負けるな知的中高年◆本ときどき花のちコンピュータ

「知の崩壊」とかいって、いつの間にか世の中すっかり溶けてしまった。
「知」の復権に知的中高年よ、立ち上がれ!

萩の花くれぐれまでもありつるが・・・

2006年10月09日 | Weblog
愁風驟雨一過して、東京は7日も8日も好天に恵まれた。東京湾から金色の巨大な満月がゆるやかに昇った。中天に達して、雲ひとつない空に銀色の光が溢れる。高い中空の部屋だから、広い窓越しに月光が惜しみなく注ぐ。窓の外は限りない空だけである。庭も萩の花もない。仕方なく、源実朝の歌を思い出した。

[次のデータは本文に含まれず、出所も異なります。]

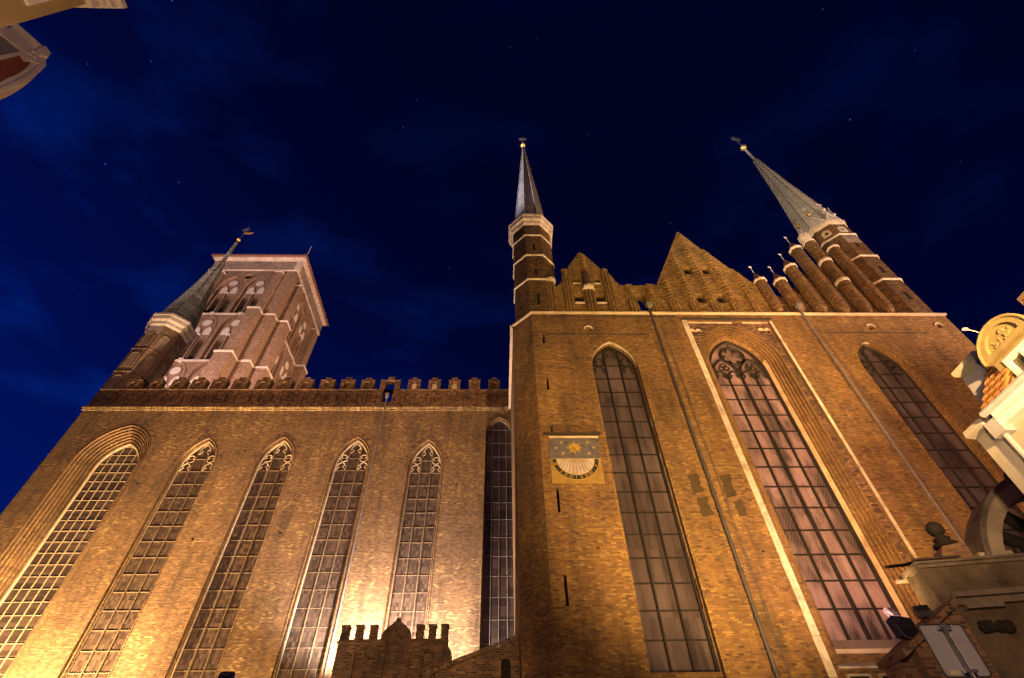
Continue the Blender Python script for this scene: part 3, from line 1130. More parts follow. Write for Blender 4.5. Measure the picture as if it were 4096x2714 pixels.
# corbel hoods over the three big scaffold holes
mb = MB()
for x, z, w in logs:
    mb.tube([(x + q[0] * (w + .06), YT - .03, z + .16 + q[1] * .22) for q in ((-1, -.4), (-.7, .45), (0, .8), (.7, .45), (1, -.4))], .05, 5)
part('hole_hood', mb, 'white_stone', church)

# string lines of the top of the wall
mb = MB()
mb.box(3.2, 10.3, YT - .045, YT + .02, 26.585, 26.64)
mb.box(22.6, 30.0, YT - .045, YT + .02, 26.84, 26.90)
mb.box(3.6, 12.6, YT - .06, YT + .02, 28.42, 28.48)
part('string_course', mb, 'soot_wood', church)
# cornice with a white edge
mb = MB()
x = 2.2
while x < 32.72:
    w = rr.uniform(1.2, 2.6)
    x1 = min(x + w, 32.72)
    mb.box(x, x1 - .006, YT - .13, YT + .9, 28.83, 28.94 + rr.uniform(-.02, .015))
    x = x1
mb.boxM(FC, -.08, CHL + .08, 28.80, 28.95, -.13, .9)
mb.boxM(FW(2.27 - CH), YT + CH - .08, YN, 28.80, 28.95, -.20, .9)
part('transept_cornice', mb, 'sandstone', church)

# big middle window: white framed sunk panel, stepped orders, four lights with a rose
mb = MB()
YPAN = YT + .20
nich = [rect(13.40, 13.64, 26.9, 27.15), rect(13.76, 14.02, 26.9, 27.15), rect(18.30, 18.56, 27.05, 27.28), rect(18.66, 19.0, 27.05, 27.28)]
mb.plate(rect(HX0 - .1, HX1 + .1, 3.0, 28.2), [archloop(16.16, 2.72, 6.4, 24.6, 28.0, 12)] + nich, FS(YPAN), 0, .35, back=False)
part('window_panel', mb, 'parapet_brick', church)
mb = MB()
for n_ in nich:
    mb.box(n_[0][0] - .05, n_[2][0] + .05, YPAN + .30, YPAN + .34, n_[0][1] - .05, n_[1][1] + .05)
part('shield_niche', mb, 'black_void', church)
mb = MB()
for cx_, zt in ((13.71, 27.16), (18.66, 27.29)):
    for sg in (-1, 1):
        mb.tube([(cx_ + sg * (.05 + .17 + .17 * math.cos(t)), YPAN - .02, zt + .22 * math.sin(t)) for t in [PI * i / 6 for i in range(7)]], .055, 5)
        mb.ball((cx_ + sg * .2, YPAN, zt + .12), .12, 8, 5, (1, .4, .8))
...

萩の花くれぐれまでもありつるが月出でて見るになきがはなかさ

月の光は色彩を消してしまう。夕方までは咲いて見えた萩の花が、月が出て見ると、その光のなかで姿を消し去っている。22歳で刺殺された鎌倉の青年将軍、実朝の透徹した虚無の心象である。何も見えない萩を詠んだ秀歌である。

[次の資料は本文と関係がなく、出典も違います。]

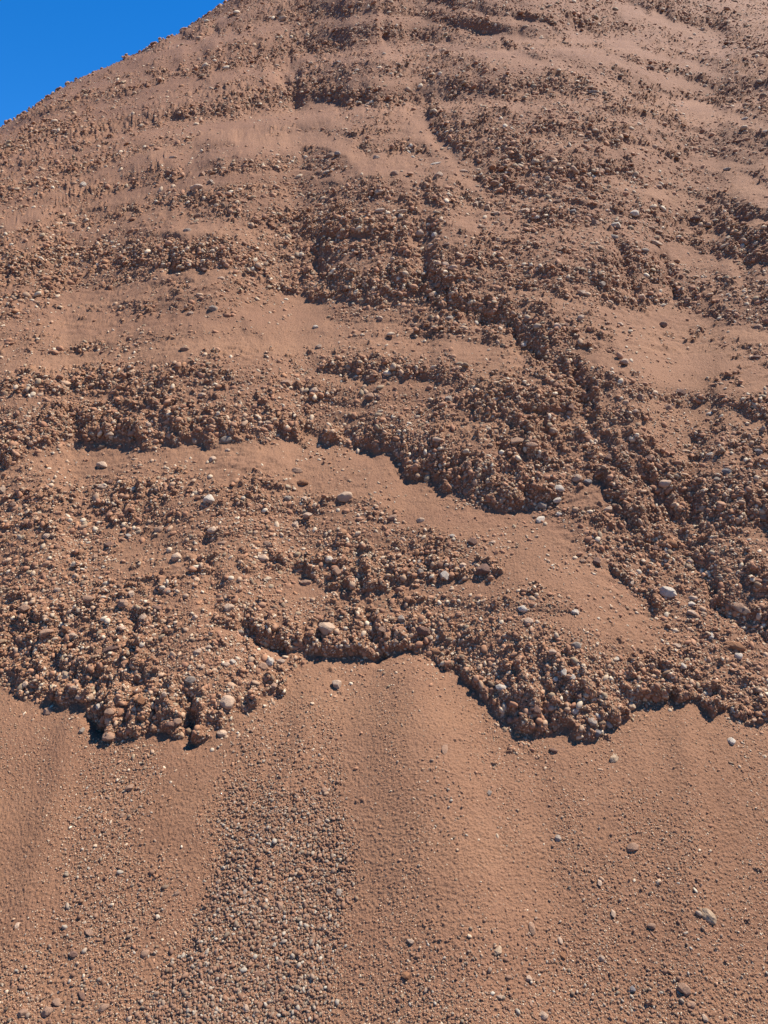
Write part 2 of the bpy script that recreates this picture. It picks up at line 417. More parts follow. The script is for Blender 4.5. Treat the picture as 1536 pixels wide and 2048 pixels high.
N0 = np.stack([np.sin(th) * .70, -np.cos(th) * .70, np.full(th.shape, .714)], -1)
P = P + N0 * lift[..., None]
u_, v_, dep = proj(P)
Tu = P[2:, 1:-1] - P[:-2, 1:-1]; Tv = P[1:-1, 2:] - P[1:-1, :-2]
NN = np.cross(Tv, Tu); NN /= np.linalg.norm(NN, axis=-1, keepdims=True) + 1e-9
NN = np.pad(NN, ((1, 1), (1, 1), (0, 0)), mode='edge')
NS = np.stack([blur(blur(NN[..., k], 3, 0), 3, 1) for k in range(3)], -1)
NS /= np.linalg.norm(NS, axis=-1, keepdims=True) + 1e-9

cid = np.where(h1 * .42 > h2 * .36, i1, i2) * .6 + i3 * .4
cover = sstep(0.0, 0.40, rockh)

def make_mesh(name, verts, faces, attrs, smooth=True):
    me = bpy.data.meshes.new(name)
    nf, k = faces.shape
    me.vertices.add(len(verts)); me.vertices.foreach_set("co", verts.astype(np.float32).ravel())
    me.loops.add(nf * k); me.loops.foreach_set("vertex_index", faces.astype(np.int32).ravel())
    me.polygons.add(nf); me.polygons.foreach_set("loop_start", (np.arange(nf) * k).astype(np.int32))
    me.polygons.foreach_set("use_smooth", np.full(nf, smooth))
    for an, arr in attrs.items():
        if arr.ndim == 1:
            at = me.attributes.new(an, 'FLOAT', 'POINT'); at.data.foreach_set("value", arr.astype(np.float32))
        else:
            at = me.attributes.new(an, 'FLOAT_COLOR', 'POINT'); at.data.foreach_set("color", arr.astype(np.float32).ravel())
    me.update(calc_edges=True)
    return me

# ------------------------------------------------------------------ materials
def N(nt, t, **kw):
    n = nt.nodes.new(t)
    for k, v in kw.items(): setattr(n, k, v)
    return n

def mathn(nt, op, a, b=None, clamp=False):
    n = N(nt, "ShaderNodeMath", operation=op, use_clamp=clamp)
    for i, q in enumerate((a, b)):
        if q is None: continue
        if isinstance(q, (int, float)): n.inputs[i].default_value = q
        else: nt.links.new(q, n.inputs[i])
    return n.outputs[0]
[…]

一方、やはり20代の泉鏡花は「薬草取」と題した名品で、富山と石川の県境にそびえる医王山(いおうぜん)の「美女ケ原」に花を描いた。「月影に色の紅(くれない)な花」である。月光に赤い花が赤く見えるはずがないのに。

実朝と鏡花、ふたりの若者が月下に描く花の対照は何だったのか。一方は消え果てた花、一方は紅の花。ことばと想像力に託す人の心の測りがたさ。この秋の満月は、月影だけの中空にふたつの花を見せてくれた。